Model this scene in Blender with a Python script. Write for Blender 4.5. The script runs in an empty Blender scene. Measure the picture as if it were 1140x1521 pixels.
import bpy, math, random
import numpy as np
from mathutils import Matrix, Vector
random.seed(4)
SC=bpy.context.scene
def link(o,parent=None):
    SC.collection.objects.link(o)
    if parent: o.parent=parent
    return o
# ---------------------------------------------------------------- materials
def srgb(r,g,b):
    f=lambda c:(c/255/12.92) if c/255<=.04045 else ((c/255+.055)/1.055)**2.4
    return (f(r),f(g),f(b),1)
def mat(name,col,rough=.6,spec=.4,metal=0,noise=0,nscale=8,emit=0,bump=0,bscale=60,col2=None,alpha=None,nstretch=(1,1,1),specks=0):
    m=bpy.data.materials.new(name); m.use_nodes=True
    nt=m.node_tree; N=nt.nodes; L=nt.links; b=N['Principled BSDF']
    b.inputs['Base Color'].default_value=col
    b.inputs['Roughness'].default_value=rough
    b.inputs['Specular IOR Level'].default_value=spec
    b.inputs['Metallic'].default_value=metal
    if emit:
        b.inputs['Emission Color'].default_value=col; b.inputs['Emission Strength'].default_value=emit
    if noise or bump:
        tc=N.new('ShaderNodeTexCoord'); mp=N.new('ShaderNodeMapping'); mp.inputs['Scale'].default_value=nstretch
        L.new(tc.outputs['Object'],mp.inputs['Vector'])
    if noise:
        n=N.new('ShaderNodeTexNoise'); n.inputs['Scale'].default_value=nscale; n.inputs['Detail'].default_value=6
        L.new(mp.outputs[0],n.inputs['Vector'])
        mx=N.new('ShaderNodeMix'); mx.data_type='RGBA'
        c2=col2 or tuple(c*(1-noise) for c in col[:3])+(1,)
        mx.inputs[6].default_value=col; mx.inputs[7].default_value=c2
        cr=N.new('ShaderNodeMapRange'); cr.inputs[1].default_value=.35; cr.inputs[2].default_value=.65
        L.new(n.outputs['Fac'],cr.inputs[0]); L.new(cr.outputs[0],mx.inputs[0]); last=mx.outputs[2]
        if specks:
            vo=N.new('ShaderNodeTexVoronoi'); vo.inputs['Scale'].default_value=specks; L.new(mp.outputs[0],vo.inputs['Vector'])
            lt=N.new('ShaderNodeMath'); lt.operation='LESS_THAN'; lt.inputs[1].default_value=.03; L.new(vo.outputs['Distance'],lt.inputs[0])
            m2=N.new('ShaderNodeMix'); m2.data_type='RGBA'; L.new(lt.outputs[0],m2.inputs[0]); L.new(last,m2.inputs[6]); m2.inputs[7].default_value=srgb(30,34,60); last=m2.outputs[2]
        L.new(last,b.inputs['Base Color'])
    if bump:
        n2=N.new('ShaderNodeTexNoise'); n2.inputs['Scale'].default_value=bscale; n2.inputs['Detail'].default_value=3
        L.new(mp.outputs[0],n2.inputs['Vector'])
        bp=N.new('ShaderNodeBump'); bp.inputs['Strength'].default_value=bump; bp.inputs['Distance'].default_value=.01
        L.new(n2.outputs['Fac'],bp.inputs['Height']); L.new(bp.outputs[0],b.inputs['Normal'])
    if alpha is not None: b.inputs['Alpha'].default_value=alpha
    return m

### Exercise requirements
Your task is to print the whole listing again exactly.

### Response to the exercise
Model this scene in Blender with a Python script. Write for Blender 4.5. The script runs in an empty Blender scene. Measure the picture as if it were 1140x1521 pixels.
import bpy, math, random
import numpy as np
from mathutils import Matrix, Vector
random.seed(4)
SC=bpy.context.scene
def link(o,parent=None):
    SC.collection.objects.link(o)
    if parent: o.parent=parent
    return o
# ---------------------------------------------------------------- materials
def srgb(r,g,b):
    f=lambda c:(c/255/12.92) if c/255<=.04045 else ((c/255+.055)/1.055)**2.4
    return (f(r),f(g),f(b),1)
def mat(name,col,rough=.6,spec=.4,metal=0,noise=0,nscale=8,emit=0,bump=0,bscale=60,col2=None,alpha=None,nstretch=(1,1,1),specks=0):
    m=bpy.data.materials.new(name); m.use_nodes=True
    nt=m.node_tree; N=nt.nodes; L=nt.links; b=N['Principled BSDF']
    b.inputs['Base Color'].default_value=col
    b.inputs['Roughness'].default_value=rough
    b.inputs['Specular IOR Level'].default_value=spec
    b.inputs['Metallic'].default_value=metal
    if emit:
        b.inputs['Emission Color'].default_value=col; b.inputs['Emission Strength'].default_value=emit
    if noise or bump:
        tc=N.new('ShaderNodeTexCoord'); mp=N.new('ShaderNodeMapping'); mp.inputs['Scale'].default_value=nstretch
        L.new(tc.outputs['Object'],mp.inputs['Vector'])
    if noise:
        n=N.new('ShaderNodeTexNoise'); n.inputs['Scale'].default_value=nscale; n.inputs['Detail'].default_value=6
        L.new(mp.outputs[0],n.inputs['Vector'])
        mx=N.new('ShaderNodeMix'); mx.data_type='RGBA'
        c2=col2 or tuple(c*(1-noise) for c in col[:3])+(1,)
        mx.inputs[6].default_value=col; mx.inputs[7].default_value=c2
        cr=N.new('ShaderNodeMapRange'); cr.inputs[1].default_value=.35; cr.inputs[2].default_value=.65
        L.new(n.outputs['Fac'],cr.inputs[0]); L.new(cr.outputs[0],mx.inputs[0]); last=mx.outputs[2]
        if specks:
            vo=N.new('ShaderNodeTexVoronoi'); vo.inputs['Scale'].default_value=specks; L.new(mp.outputs[0],vo.inputs['Vector'])
            lt=N.new('ShaderNodeMath'); lt.operation='LESS_THAN'; lt.inputs[1].default_value=.03; L.new(vo.outputs['Distance'],lt.inputs[0])
            m2=N.new('ShaderNodeMix'); m2.data_type='RGBA'; L.new(lt.outputs[0],m2.inputs[0]); L.new(last,m2.inputs[6]); m2.inputs[7].default_value=srgb(30,34,60); last=m2.outputs[2]
        L.new(last,b.inputs['Base Color'])
    if bump:
        n2=N.new('ShaderNodeTexNoise'); n2.inputs['Scale'].default_value=bscale; n2.inputs['Detail'].default_value=3
        L.new(mp.outputs[0],n2.inputs['Vector'])
        bp=N.new('ShaderNodeBump'); bp.inputs['Strength'].default_value=bump; bp.inputs['Distance'].default_value=.01
        L.new(n2.outputs['Fac'],bp.inputs['Height']); L.new(bp.outputs[0],b.inputs['Normal'])
    if alpha is not None: b.inputs['Alpha'].default_value=alpha
    return m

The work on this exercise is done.